The size of the objective affects a great number of things. First, and most obvious aspect that they influence is compactness and portability. Target shooting and hunting are usually accompanied by appropriate gear, and more often than not people end up buying scopes with a huge objective lens and have to leave certain items at home simply because it takes up too much space.

If you’re not bothered by storage space (for example, if you have a car with a huge trunk), we can continue on to the next thing you ought to consider.

Sometimes people opt for bigger objective lens scopes without considering the quality of the lens in the first place. Take note that the price of a scope is determined based on all the pieces it is comprised of, and simply because your model has a huge objective doesn’t necessarily mean that you’ll actually get a clear picture.

On the flip side, the bigger the objective is, the more details can be seen. In this respect, large objective scopes are normally used for target shooting.

Design

There are several types of spotting scope designs with the two main groups being straight and angled.

Angled scopes are great when it comes to versatility. They are substantially easier to use than straight scopes as you can actually adjust some of their features to better suit your style of shooting. They’re more suitable for shorter tripods, and due to their easy customization they’re perfect for situations when you’re sharing a scope with a buddy or two. Angled scopes are generally used by hunters.

There are a couple of disadvantages of angled scopes, though. They’re more difficult to fit into regular backpacks (due to their design), they’re harder to use at downhill angles, and they tend to fog up faster.

Straight scopes are typically used for target shooting. They provide the benefits of rapid target acquisition, they’re more compact, and basically, they’re a bit simpler in general.

Eyepiece

The last factor you’ll need to consider is the eyepiece. Generally, there are two types of eyepieces – fixed and zoom eyepieces. Both are great for target shooting, but it’s up to you to decide which one suits you better.

Fixed eyepieces provide improved optical performance as they allow a better FOV (field of vision) and somewhat clearer images in comparison to the other type. This type of eyepiece is generally preferred by people who utilize digiscoping technology (and generally everyone who is taking pictures while using their scope) simply because of superior image quality.

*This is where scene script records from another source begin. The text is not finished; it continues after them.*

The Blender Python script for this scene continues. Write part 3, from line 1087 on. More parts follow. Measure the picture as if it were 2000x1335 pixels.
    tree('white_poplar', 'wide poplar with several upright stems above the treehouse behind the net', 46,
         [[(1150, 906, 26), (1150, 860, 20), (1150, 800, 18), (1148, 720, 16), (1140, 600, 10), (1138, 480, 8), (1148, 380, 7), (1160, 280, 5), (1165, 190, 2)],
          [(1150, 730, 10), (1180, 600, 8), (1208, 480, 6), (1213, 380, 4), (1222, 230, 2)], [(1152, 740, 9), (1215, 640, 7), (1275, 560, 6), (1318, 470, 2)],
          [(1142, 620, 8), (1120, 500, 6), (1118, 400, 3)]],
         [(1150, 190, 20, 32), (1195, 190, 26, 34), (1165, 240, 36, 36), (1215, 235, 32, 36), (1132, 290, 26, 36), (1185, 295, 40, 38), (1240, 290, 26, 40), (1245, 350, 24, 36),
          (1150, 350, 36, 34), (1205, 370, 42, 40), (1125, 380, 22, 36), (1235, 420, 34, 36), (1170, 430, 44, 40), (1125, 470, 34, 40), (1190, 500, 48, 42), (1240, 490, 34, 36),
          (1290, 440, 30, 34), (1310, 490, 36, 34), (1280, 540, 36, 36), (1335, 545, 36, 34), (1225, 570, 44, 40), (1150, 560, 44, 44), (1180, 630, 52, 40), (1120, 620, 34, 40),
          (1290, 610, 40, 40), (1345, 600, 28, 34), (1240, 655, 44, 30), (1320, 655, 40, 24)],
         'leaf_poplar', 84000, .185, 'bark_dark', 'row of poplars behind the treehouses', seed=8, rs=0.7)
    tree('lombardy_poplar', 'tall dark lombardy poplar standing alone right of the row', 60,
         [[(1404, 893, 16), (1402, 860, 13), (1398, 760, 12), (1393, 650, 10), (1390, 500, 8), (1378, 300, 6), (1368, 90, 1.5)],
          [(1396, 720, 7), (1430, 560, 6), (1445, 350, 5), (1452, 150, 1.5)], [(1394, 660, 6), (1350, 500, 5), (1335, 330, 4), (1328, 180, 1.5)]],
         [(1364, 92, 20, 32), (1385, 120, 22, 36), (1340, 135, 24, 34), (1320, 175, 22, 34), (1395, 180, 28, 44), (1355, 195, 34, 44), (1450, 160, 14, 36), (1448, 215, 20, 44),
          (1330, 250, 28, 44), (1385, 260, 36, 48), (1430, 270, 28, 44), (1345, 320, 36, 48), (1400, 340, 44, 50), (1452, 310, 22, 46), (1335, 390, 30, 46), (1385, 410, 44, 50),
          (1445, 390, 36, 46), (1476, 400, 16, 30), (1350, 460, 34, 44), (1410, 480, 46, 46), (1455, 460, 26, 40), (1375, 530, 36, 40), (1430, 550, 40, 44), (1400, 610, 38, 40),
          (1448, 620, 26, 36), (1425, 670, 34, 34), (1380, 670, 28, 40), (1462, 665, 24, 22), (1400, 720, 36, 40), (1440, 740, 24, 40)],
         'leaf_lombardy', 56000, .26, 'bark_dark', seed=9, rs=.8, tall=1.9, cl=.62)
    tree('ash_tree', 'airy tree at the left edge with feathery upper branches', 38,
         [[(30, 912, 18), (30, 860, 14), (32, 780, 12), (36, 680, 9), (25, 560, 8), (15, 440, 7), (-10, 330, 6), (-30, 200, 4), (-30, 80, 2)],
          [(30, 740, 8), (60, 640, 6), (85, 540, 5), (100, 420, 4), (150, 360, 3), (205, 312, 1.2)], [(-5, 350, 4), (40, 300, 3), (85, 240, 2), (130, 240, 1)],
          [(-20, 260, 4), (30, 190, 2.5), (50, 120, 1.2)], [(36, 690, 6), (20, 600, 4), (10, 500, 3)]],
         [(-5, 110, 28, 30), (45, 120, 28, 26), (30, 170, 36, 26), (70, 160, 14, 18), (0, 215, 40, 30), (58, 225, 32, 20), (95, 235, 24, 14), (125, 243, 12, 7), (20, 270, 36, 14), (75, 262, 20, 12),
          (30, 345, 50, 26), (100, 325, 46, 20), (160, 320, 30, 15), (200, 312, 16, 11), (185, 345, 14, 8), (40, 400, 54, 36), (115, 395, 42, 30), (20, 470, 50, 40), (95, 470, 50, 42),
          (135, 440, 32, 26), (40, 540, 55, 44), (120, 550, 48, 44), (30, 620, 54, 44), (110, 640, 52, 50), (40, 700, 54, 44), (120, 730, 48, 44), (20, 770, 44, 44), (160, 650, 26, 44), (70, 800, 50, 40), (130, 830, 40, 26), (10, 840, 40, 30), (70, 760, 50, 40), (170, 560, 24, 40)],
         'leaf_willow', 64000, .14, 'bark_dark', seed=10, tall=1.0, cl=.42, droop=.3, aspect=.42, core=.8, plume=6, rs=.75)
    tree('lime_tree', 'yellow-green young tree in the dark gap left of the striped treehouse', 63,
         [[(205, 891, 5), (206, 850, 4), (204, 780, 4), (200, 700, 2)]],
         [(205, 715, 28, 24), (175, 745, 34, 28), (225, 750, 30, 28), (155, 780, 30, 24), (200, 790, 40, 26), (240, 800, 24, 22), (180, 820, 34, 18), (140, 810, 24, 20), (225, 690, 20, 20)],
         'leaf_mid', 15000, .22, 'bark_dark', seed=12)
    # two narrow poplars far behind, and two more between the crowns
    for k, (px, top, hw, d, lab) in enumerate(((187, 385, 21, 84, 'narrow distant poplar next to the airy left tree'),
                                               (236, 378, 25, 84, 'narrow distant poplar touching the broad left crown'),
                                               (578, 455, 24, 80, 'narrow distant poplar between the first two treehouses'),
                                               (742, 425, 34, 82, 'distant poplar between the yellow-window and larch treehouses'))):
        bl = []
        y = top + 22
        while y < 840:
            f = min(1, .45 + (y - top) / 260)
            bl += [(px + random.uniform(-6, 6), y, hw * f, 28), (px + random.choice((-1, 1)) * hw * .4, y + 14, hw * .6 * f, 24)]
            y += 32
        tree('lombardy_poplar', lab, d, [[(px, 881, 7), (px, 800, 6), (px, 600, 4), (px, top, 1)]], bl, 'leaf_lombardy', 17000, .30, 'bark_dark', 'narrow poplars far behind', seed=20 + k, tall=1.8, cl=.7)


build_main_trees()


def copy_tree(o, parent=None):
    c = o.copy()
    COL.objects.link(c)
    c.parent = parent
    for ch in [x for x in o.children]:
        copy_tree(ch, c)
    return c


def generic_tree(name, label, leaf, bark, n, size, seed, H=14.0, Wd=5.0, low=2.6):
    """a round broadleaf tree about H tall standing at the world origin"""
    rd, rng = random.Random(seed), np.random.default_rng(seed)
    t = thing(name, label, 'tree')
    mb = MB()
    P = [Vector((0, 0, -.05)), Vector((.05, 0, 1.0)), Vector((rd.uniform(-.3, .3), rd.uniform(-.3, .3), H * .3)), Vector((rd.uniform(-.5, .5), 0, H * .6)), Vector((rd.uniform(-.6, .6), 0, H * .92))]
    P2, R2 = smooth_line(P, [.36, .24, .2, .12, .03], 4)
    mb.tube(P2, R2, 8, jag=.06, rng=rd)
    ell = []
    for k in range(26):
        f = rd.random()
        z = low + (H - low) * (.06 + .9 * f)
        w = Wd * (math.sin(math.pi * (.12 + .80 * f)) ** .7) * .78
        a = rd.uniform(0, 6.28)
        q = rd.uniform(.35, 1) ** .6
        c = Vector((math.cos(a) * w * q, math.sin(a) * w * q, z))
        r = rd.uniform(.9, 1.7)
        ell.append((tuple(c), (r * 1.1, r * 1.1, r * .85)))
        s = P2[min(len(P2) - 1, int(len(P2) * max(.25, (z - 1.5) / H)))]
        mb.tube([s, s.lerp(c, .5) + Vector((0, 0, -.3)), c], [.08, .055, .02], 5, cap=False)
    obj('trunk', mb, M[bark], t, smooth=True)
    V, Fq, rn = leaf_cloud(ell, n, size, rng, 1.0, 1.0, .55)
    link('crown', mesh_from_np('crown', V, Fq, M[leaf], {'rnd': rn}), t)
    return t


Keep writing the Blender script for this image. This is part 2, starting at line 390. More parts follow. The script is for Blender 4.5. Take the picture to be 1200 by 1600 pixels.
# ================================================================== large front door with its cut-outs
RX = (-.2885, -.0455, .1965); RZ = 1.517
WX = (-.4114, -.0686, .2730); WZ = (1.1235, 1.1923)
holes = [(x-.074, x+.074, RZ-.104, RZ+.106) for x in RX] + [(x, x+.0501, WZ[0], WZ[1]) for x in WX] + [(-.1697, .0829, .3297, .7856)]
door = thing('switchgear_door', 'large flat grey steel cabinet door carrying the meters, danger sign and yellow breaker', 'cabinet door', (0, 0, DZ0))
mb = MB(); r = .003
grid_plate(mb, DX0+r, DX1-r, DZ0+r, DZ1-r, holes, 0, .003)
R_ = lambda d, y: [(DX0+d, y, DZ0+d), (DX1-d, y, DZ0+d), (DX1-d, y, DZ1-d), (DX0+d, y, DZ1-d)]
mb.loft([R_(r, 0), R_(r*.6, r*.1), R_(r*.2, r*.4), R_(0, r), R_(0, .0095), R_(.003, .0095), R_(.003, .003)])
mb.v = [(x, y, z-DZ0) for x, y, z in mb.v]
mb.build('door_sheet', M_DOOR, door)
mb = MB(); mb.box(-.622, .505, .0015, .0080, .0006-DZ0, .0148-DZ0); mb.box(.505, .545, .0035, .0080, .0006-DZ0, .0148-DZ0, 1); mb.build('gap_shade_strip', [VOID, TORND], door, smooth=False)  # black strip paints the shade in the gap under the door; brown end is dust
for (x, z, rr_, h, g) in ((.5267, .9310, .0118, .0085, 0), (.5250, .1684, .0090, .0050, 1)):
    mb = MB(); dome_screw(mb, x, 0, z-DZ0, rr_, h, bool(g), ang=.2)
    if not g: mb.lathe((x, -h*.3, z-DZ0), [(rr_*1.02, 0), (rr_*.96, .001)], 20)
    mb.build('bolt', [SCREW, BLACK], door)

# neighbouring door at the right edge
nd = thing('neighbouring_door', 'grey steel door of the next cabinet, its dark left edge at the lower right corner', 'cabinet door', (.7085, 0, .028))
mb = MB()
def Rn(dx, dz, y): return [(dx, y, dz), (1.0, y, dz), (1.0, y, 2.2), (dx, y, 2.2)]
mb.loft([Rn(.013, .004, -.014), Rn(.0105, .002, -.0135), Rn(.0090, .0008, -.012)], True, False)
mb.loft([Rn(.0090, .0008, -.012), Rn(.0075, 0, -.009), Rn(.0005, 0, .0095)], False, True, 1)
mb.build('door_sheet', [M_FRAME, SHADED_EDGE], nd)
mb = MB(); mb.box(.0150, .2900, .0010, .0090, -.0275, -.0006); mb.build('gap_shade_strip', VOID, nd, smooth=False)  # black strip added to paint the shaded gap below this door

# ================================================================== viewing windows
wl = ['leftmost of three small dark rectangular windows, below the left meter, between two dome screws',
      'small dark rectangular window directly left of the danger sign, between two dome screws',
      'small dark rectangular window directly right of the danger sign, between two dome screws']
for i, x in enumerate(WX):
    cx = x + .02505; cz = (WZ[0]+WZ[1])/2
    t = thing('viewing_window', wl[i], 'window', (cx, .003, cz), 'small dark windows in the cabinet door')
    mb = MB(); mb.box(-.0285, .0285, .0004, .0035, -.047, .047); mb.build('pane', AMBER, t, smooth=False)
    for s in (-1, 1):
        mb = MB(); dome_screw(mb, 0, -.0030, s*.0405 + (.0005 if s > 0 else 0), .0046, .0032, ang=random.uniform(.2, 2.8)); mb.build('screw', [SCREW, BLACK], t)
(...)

Alternatively, you can use a zoom eyepiece. This type of eyepiece is generally superior for target shooting (although this is not a rule) because it helps with faster scanning and zooming in on the target (thus the name).

Another factor to consider when choosing the eyepiece is how much eye relief it can provide. Since target shooting involves plenty of ‘shooting’ (as opposed to hunters who shoot only when they’ve locked in on the prey), you’ll need a lot of eye-relief if you wish to avoid getting black-eyed.

Summary

By now you should already have a clear vision of what kind of a scope you want for your target shooting sessions.

If you’re a beginner who’s still practicing on the 10 yard range, a scope with smaller magnification is good. Long range – bigger magnification. Alternatively, if you’re constantly shifting between ranges, a medium magnification scope is best for you. You’re probably better off with a fixed scope than with an angled one.

Lastly, if you’ve managed to find all of the aforementioned qualities in one scope, it doesn’t really matter whether it’s fixed or zoomed. If you do have the luxury of choosing, though, a zoom scope is superior for target shooting.